■ Records contained in a dataset ■
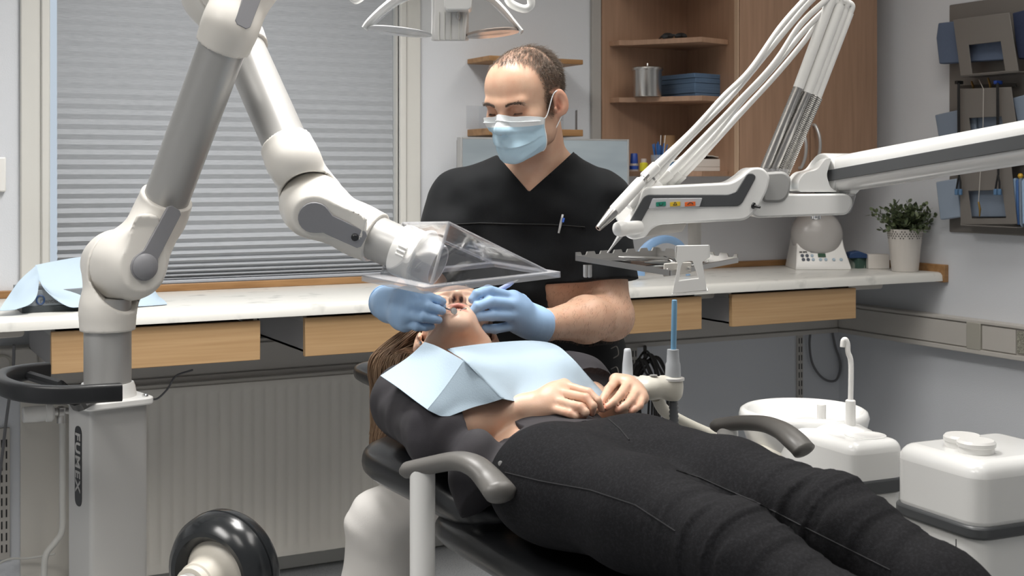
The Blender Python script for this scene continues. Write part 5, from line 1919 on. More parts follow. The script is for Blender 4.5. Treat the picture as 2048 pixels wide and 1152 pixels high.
obj('corrugated_hose', hs, mat('grey_hose', '#5d6064', .45), so, smooth=80)
hs = MB().tube(spline([P(1256, 788, tS), P(1258, 840, tS), P(1275, 900, tS), P(1300, 960, tS)], 6), .007, 12)
obj('thin_hose', hs, mat('grey_hose', '#5d6064', .45), so)
obj('arm', MB().tube(spline([P(1312, 792, tS + .01), P(1340, 830, tS + .08), P(1450, 880, tS + .12), q0 + er * .03 + eb * .22 + UP * .0], 6), .013, 14), M_cream, so)

# ------------------------------------------------------------------ people: shared pieces


def skin_mat(name, base, red, rough=.45):
    m = bpy.data.materials.new(name)
    m.use_nodes = True
    nt = m.node_tree
    b = nt.nodes['Principled BSDF']
    at = nt.nodes.new('ShaderNodeAttribute')
    at.attribute_name = 'tone'
    tc = nt.nodes.new('ShaderNodeTexCoord')
    nz = nt.nodes.new('ShaderNodeTexNoise')
    nz.inputs['Scale'].default_value = 28
    nz.inputs['Detail'].default_value = 4
    nt.links.new(tc.outputs['Object'], nz.inputs['Vector'])
    mr = nt.nodes.new('ShaderNodeMapRange')
    mr.inputs['From Min'].default_value = .3
    mr.inputs['From Max'].default_value = .7
    mr.inputs['To Min'].default_value = .0
    mr.inputs['To Max'].default_value = .35
    nt.links.new(nz.outputs['Fac'], mr.inputs['Value'])
    mx = nt.nodes.new('ShaderNodeMix')
    mx.data_type = 'RGBA'
    mx.inputs['A'].default_value = (1, 1, 1, 1)
    mx.inputs['B'].default_value = lin(red)
    nt.links.new(mr.outputs[0], mx.inputs['Factor'])
    mu = nt.nodes.new('ShaderNodeMix')
    mu.data_type = 'RGBA'
    mu.blend_type = 'MULTIPLY'
    mu.inputs['Factor'].default_value = 1
    nt.links.new(at.outputs['Color'], mu.inputs['A'])
    nt.links.new(mx.outputs['Result'], mu.inputs['B'])
    nt.links.new(mu.outputs['Result'], b.inputs['Base Color'])
    b.inputs['Roughness'].default_value = rough
    b.inputs['Subsurface Weight'].default_value = .12
    b.inputs['Subsurface Radius'].default_value = (1, .35, .2)
    b.inputs['Subsurface Scale'].default_value = .006
    n2 = nt.nodes.new('ShaderNodeTexNoise')
    n2.inputs['Scale'].default_value = 420
    nt.links.new(tc.outputs['Object'], n2.inputs['Vector'])
    bp = nt.nodes.new('ShaderNodeBump')
    bp.inputs['Strength'].default_value = .12
    bp.inputs['Distance'].default_value = .001
    nt.links.new(n2.outputs['Fac'], bp.inputs['Height'])
    nt.links.new(bp.outputs['Normal'], b.inputs['Normal'])
    return m


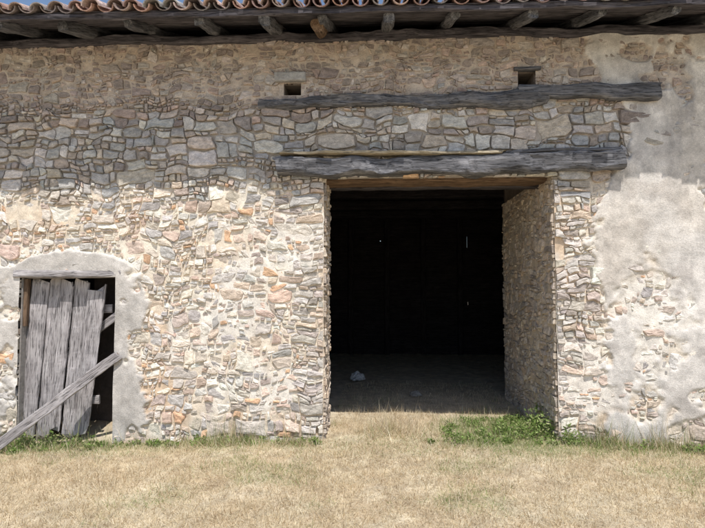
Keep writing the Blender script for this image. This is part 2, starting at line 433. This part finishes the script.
# ---------------------------------------------------------------- small door
dm=M_wgrey
def vpl(nm,xb,zb,xt,zt,w,seed,y=.1,t=.013,jag=.10,t0=1.):
    loft(nm,(xb,y,zb),(xt,y,zt),t,w/2,dm,barn,seed=seed,rough=.0055,jag=jag,n=44,up=(1,0,0),t0=t0,fr=5,sq=8)
vpl('door_plank_1',-4.085,-.02,-3.965,1.76,.21,401,y=.10,t0=.95)
vpl('door_plank_2',-3.90,-.05,-3.785,1.79,.155,402,y=.125,t0=1.05)
vpl('door_plank_3',-3.745,.04,-3.632,1.71,.14,403,y=.09,t0=.9)
vpl('door_plank_4',-3.59,.00,-3.470,1.77,.175,404,y=.12,t0=.95)
vpl('door_plank_5',-3.42,.06,-3.27,1.70,.215,405,y=.085,t0=.78)
loft('door_cross_brace_top',(-4.05,.155,1.45),(-3.12,.155,1.45),.014,.05,dm,barn,seed=410,n=10)
loft('door_brace_diagonal',(-3.7,.165,.9),(-3.0,.165,1.42),.015,.045,dm,barn,seed=411,n=10,jag=.03)
loft('door_brace_low',(-4.05,.155,.35),(-3.25,.155,.38),.014,.05,dm,barn,seed=412,n=10)
loft('door_frame_post',(-4.115,.05,1.25),(-4.10,.05,1.80),.03,.03,M_wbrown,barn,seed=413,n=10,up=(1,0,0))
loft('wooden_plank',(-4.22,-.30,-.10),(-2.93,-.065,.93),.018,.055,M_wgrey,None,seed=420,rough=.006,jag=.05,n=30,fr=5,sq=8)

# ---------------------------------------------------------------- roof
AL=math.radians(20); ca,sa=math.cos(AL),math.sin(AL)
Z0=4.83   # top of boarding over the wall face
def RP(x,s,n): return (x, s*ca-n*sa, Z0+s*sa+n*ca)
tip=-.78
M_=M_weave
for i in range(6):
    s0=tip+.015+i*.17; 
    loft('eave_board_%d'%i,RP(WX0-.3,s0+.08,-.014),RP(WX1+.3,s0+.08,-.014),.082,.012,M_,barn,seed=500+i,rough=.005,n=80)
SL=(BD/2)/ca
v=[];
for x in(WX0-.3,WX1+.3):
    v+=[RP(x,.25,0),RP(x,SL,0),RP(x,SL,-.05),RP(x,.25,-.05)]
mesh_obj('roof_boarding',v,[(0,1,5,4),(1,2,6,5),(2,3,7,6),(3,0,4,7),(0,3,2,1),(4,5,6,7)],M_,barn)
zr=Z0+SL*sa; v=[]
for x in(WX0-.3,WX1+.3): v+=[(x,BD/2,zr+.05),(x,BD+.7,zr-(BD/2+.7)*math.tan(AL)+.05),(x,BD+.7,zr-(BD/2+.7)*math.tan(AL)-.03),(x,BD/2,zr-.03)]
mesh_obj('rear_roof_slope',v,[(0,1,5,4),(1,2,6,5),(2,3,7,6),(3,0,4,7),(0,3,2,1),(4,5,6,7)],plain('rear_roof_tiles',(.3,.16,.11)),barn)
rnd=random.Random(9)
xr=-6.1;k=0
while xr<5.4:
    j=rnd.uniform(-.07,.07)
    sz=rnd.uniform(.055,.075); tl=rnd.uniform(-.06,.08)
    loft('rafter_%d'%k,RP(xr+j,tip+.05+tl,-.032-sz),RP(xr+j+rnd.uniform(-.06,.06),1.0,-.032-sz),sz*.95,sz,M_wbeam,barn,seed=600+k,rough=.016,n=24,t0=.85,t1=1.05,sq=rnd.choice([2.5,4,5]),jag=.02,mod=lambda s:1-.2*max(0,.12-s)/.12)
    xr+=.70;k+=1
loft('round_log_end',RP(-.62,tip+.14,-.14),RP(-.6,.7,-.16),.07,.07,M_wbrown,barn,seed=650,rough=.012,sq=2,n=14)
loft('wall_plate',(WX0,.02,4.60),(WX1,.02,4.61),.09,.05,M_,barn,seed=651,rough=.022,n=140)
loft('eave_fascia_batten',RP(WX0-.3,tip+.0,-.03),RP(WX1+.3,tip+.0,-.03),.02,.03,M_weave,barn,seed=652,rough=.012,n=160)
V=[];F=[];C=[]
TP=[(.42,.27,.22),(.35,.24,.22),(.46,.34,.29),(.31,.26,.25),(.40,.31,.28),(.27,.24,.23),(.38,.36,.34)]
def tile(cx,s0,L,r0,r1,n0,up,col,th=.013,seg=9,tw=0):
    b=len(V)
    for q in range(2):
        for e,(s,r) in enumerate(((s0,r0),(s0+L,r1))):
            for i in range(seg+1):
                a=math.pi*i/seg; R=r-(th if q else 0)
                dx=R*math.cos(a)+ (tw if e else 0); dn=R*math.sin(a)*.85
                if not up: dn=-dn
                V.append(RP(cx+dx,s,n0+dn)); C.append(col)
    g=seg+1
    for i in range(seg):
        F.append((b+i,b+i+1,b+g+i+1,b+g+i)); F.append((b+2*g+i,b+3*g+i,b+3*g+i+1,b+2*g+i+1))
        F.append((b+i,b+2*g+i,b+2*g+i+1,b+i+1)); F.append((b+g+i,b+g+i+1,b+3*g+i+1,b+3*g+i))
    for i in(0,seg): F.append((b+i,b+g+i,b+3*g+i,b+2*g+i))
x=WX0-.3;sp=.205
while x<WX1+.3:
    off=rnd.uniform(-.05,.03)
    for r in range(12):
        s0=tip-.05+off+r*.36
        c=np.array(rnd.choice(TP))*rnd.uniform(.7,1.2)
        tile(x+rnd.uniform(-.01,.01),s0+.03,.44,.088,.075,.066+.016+rnd.uniform(-.008,.008),False,c)
        c=np.array(rnd.choice(TP))*rnd.uniform(.7,1.25)
        tile(x+sp/2+rnd.uniform(-.02,.02),s0,.44,rnd.uniform(.084,.098),.078,.036+.024*rnd.random(),True,c,tw=rnd.uniform(-.015,.015))
    x+=sp
mesh_obj('roof_tiles',V,F,M_tile,barn,cols=C,smooth=False)

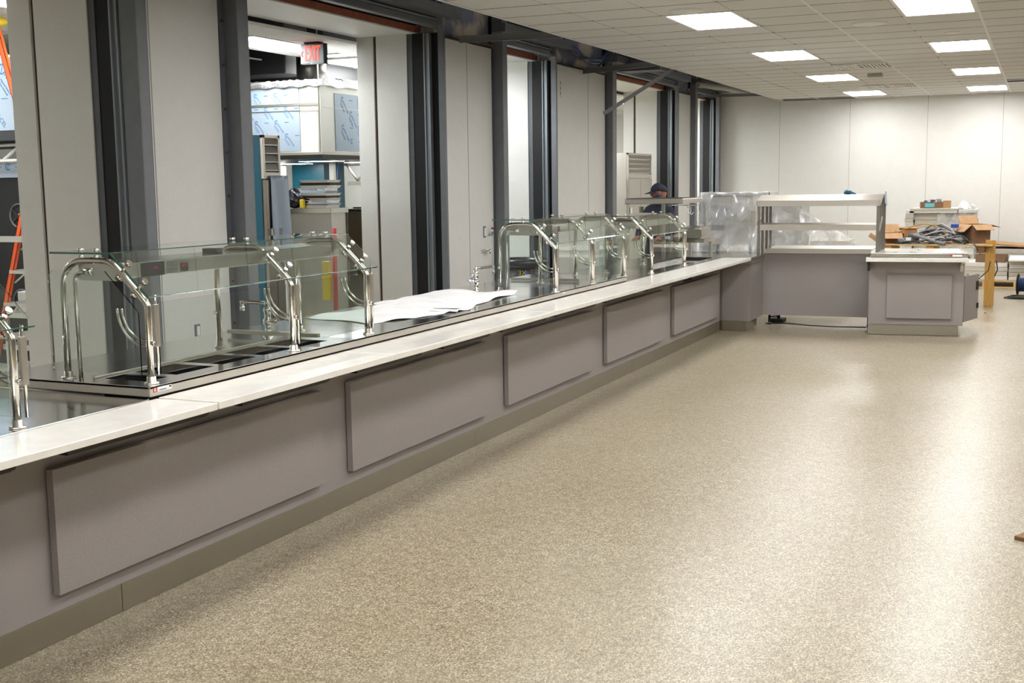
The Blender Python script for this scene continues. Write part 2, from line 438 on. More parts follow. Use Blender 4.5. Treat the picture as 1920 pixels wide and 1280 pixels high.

■ Problem statement ■
Up to and including the line with "people: shared pieces", copy the data above from its first line. Skip pictures.

■ Answer ■
The Blender Python script for this scene continues. Write part 5, from line 1919 on. More parts follow. The script is for Blender 4.5. Treat the picture as 2048 pixels wide and 1152 pixels high.
obj('corrugated_hose', hs, mat('grey_hose', '#5d6064', .45), so, smooth=80)
hs = MB().tube(spline([P(1256, 788, tS), P(1258, 840, tS), P(1275, 900, tS), P(1300, 960, tS)], 6), .007, 12)
obj('thin_hose', hs, mat('grey_hose', '#5d6064', .45), so)
obj('arm', MB().tube(spline([P(1312, 792, tS + .01), P(1340, 830, tS + .08), P(1450, 880, tS + .12), q0 + er * .03 + eb * .22 + UP * .0], 6), .013, 14), M_cream, so)

# ------------------------------------------------------------------ people: shared pieces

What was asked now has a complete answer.